Вспоминает Алла Александровна Казанская, четырехлетний роман которой с моим дедом пришелся как раз на времена сталинского террора.
— Он панически боялся Советской власти. Па-ни-че-ски! — говорит она, и на мой вопрос — говорил ли он об этом тогда с совсем юной Аллой Александровной, она мотает головой:
— Он об этом даже не говорил. Вообще. Как бы такого не было на свете! Не было!!! Он всех подозревал. Он их боялся панически… Но при этом я помню прекрасно тот момент, когда он [письмо, клеймящее] Мейерхольда не подписывал…
— А что он делал? — спрашиваю я.
— Уехал. Его не было в Москве. Его искали везде — “Выехал ненадолго”… (пауза)… Потом, я думаю, все-таки ему помогал Микоян… тихо так, незаметно. Не знаю как… никакой речи об этом со мной никогда не было. Но я знаю, точно знаю, что помогал. — Задумывается. — Он не хотел быть подлецом. Не хотел… Перед женщиной — пожалуйста. А исторически… — Нет!
— Вы думаете, что Микоян защищал Рубена Николаевича перед Сталиным?
— Нет. От Сталина никто никого защитить не мог… Это все было потихоньку: не ходи туда, не езди туда… — убежденно заключает Казанская.
Вспоминает Юрий Петрович Любимов:
— Да, он своеобразно себя вел. Страшно боялся власти, но действительно не подписывал ничего. Вот такой случай помню. Надо было единогласно осудить в театре Вахтангова какого-нибудь врага народа. Ну вот, придрались к кому-то из оркестра. Фамилию не помню точно… Он был армянин — музыкант из оркестра. И вот идет эта страшная сталинская кампания, в театре проверка из ЦК, все как полагается. Идет собрание, все клеймят. Подходит дело к голосованию. А где же Рубен Николаевич? А Рубена Николаевича, оказывается, давно уже и нет. Исчез куда-то. Так без него и голосовали. И потом, некоторое время спустя, уже, по-моему, после смерти Сталина, было другое собрание, и некоторые так называемые “дерзкие” стали его в чем-то обвинять. И он вдруг, на полном серьезе, обиженно сказал (имитирует голос Рубена Николаевича): “Вы ничего не понимаете, я никогда не голосовал, чтобы какого-то убивали. Я всегда выходил покурить” (смеется). Вот так!
Как-то раз я этот случай рассказал Николаю Робертовичу Эрдману. Я с ним очень дружил. Он, бедный, заикался даже от советской власти — его тоже ведь сажали. И знаете, что он мне ответил? Он сказал: “Зря вы смеетесь. В наше время, в наше страшное время — это геройство. Он действительно не голосовал”. Да, Рубен Николаевич очень боялся. Ему прикажут: ставь Софронова, и он ставит. Но его время, понимаете ли, было куда страшнее моего.
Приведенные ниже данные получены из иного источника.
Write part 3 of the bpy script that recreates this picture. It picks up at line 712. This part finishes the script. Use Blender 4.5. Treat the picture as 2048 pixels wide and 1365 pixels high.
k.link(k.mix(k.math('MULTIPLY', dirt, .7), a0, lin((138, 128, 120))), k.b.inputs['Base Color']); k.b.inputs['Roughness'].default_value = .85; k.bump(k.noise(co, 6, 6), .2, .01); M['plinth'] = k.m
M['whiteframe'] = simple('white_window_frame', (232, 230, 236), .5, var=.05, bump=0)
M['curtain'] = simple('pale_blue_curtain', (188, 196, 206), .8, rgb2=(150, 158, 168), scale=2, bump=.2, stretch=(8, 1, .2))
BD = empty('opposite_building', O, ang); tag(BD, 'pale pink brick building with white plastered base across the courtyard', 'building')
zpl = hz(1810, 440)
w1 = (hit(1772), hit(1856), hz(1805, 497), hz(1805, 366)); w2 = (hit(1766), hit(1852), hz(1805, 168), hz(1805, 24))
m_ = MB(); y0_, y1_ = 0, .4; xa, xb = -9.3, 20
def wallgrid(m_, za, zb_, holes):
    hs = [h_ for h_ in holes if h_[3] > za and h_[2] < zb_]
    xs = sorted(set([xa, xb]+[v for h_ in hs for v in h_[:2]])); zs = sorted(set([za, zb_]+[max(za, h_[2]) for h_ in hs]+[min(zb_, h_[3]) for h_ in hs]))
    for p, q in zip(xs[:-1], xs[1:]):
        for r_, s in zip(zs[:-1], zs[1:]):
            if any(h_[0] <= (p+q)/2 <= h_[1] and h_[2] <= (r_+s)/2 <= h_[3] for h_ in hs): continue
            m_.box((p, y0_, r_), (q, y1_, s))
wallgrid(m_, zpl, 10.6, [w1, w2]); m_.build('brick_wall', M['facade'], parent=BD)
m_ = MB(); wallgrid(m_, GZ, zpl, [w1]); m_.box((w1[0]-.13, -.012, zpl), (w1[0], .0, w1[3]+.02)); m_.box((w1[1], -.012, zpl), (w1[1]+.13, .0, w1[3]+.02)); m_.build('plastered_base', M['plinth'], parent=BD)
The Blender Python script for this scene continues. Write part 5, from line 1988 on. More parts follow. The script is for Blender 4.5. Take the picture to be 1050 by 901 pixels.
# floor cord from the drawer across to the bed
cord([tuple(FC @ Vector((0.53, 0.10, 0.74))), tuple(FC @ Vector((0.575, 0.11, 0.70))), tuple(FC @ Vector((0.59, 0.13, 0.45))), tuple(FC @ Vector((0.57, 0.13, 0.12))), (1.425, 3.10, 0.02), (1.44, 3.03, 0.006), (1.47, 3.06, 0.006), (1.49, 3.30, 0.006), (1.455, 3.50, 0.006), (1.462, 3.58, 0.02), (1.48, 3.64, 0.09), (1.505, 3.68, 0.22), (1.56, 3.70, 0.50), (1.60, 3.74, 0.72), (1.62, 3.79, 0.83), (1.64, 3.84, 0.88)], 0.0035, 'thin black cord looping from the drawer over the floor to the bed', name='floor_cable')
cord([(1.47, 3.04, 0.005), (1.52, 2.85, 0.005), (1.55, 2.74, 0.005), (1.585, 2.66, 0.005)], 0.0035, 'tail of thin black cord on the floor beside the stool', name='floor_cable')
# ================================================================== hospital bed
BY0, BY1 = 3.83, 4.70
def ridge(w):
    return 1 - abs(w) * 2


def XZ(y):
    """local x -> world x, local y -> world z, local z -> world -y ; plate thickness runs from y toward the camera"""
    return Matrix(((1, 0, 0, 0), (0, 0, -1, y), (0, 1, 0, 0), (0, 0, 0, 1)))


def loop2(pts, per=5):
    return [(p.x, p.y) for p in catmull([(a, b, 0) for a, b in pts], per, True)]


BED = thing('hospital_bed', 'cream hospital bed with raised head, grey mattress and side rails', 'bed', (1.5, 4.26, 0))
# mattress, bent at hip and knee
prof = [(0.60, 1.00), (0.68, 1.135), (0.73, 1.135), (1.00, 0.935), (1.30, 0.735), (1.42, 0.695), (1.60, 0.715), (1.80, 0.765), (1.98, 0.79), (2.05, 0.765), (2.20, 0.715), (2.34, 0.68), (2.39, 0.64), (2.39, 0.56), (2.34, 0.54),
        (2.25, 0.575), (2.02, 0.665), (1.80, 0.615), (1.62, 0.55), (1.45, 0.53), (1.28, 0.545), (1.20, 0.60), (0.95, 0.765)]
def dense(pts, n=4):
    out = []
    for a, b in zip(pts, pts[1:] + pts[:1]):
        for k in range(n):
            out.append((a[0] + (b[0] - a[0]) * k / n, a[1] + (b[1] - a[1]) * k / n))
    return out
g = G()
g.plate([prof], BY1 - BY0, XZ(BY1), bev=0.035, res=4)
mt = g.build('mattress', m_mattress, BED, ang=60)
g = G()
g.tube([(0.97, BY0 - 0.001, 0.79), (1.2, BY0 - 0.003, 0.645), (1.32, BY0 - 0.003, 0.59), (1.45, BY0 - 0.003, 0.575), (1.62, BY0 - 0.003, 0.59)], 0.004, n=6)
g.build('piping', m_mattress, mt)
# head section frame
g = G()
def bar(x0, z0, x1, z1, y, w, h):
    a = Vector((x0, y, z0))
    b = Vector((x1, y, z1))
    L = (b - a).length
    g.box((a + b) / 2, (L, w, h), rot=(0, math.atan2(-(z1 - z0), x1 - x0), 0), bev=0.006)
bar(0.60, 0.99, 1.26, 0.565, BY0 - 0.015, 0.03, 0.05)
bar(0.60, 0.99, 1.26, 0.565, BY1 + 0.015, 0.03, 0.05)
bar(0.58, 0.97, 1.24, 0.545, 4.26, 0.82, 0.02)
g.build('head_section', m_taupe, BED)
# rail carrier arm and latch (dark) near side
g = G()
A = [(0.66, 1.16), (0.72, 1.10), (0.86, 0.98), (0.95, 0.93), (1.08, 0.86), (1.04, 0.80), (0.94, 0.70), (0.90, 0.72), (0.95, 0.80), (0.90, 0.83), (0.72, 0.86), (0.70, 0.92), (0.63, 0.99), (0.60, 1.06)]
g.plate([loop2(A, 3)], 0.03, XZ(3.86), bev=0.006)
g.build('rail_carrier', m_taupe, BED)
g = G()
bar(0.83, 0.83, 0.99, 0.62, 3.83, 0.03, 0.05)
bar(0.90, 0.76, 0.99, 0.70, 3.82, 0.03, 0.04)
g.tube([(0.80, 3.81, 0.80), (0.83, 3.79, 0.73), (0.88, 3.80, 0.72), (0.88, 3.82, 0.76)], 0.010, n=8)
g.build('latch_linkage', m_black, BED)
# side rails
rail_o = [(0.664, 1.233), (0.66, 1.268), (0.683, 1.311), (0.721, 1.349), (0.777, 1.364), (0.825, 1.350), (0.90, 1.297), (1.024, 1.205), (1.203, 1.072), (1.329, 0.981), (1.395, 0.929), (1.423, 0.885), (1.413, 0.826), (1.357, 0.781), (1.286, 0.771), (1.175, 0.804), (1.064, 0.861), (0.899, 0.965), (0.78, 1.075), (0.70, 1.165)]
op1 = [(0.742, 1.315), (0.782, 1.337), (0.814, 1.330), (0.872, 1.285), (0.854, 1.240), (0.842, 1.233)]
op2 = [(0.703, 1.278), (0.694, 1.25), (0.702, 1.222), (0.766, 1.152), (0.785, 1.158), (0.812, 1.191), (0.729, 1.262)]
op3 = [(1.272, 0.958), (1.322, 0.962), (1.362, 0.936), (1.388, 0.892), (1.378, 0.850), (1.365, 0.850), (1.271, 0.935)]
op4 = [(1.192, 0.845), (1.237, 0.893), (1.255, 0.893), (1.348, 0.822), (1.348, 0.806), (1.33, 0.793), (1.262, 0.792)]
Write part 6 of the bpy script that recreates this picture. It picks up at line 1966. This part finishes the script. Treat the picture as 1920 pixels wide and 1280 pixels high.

Ученица Вахтангова Александра Исааковна Ремизова рассказывала мне, как перед приходом в театр бюрократов или на официальных министерских приемах Рубен Николаевич надевал на лицо маску почтительной важности. Он нарочито вежливо общался с теми, кто, как говорили ему его советники, мог быть полезен для Театра. Как только в поле его зрения появлялся кто-то из старейших вахтанговцев-студийцев, он изыскивал возможность, чтобы отвернуться и незаметно скорчить комическую гримасу, чтобы напомнить студийцам, что все это лишь искусная игра — ложь во спасение Театра, а он все тот же изворотливый вахтанговский Труффальдино. Эти подмигивания и гримасы для “своих”, отвернувшись от “чужих”, означали — “выживаем, студийцы!”. Затем Рубен Симонов опять надевал маску серьезности и почтительно продолжал беседу с советскими бюрократами. Истинный Труффальдино, слуга двух господ.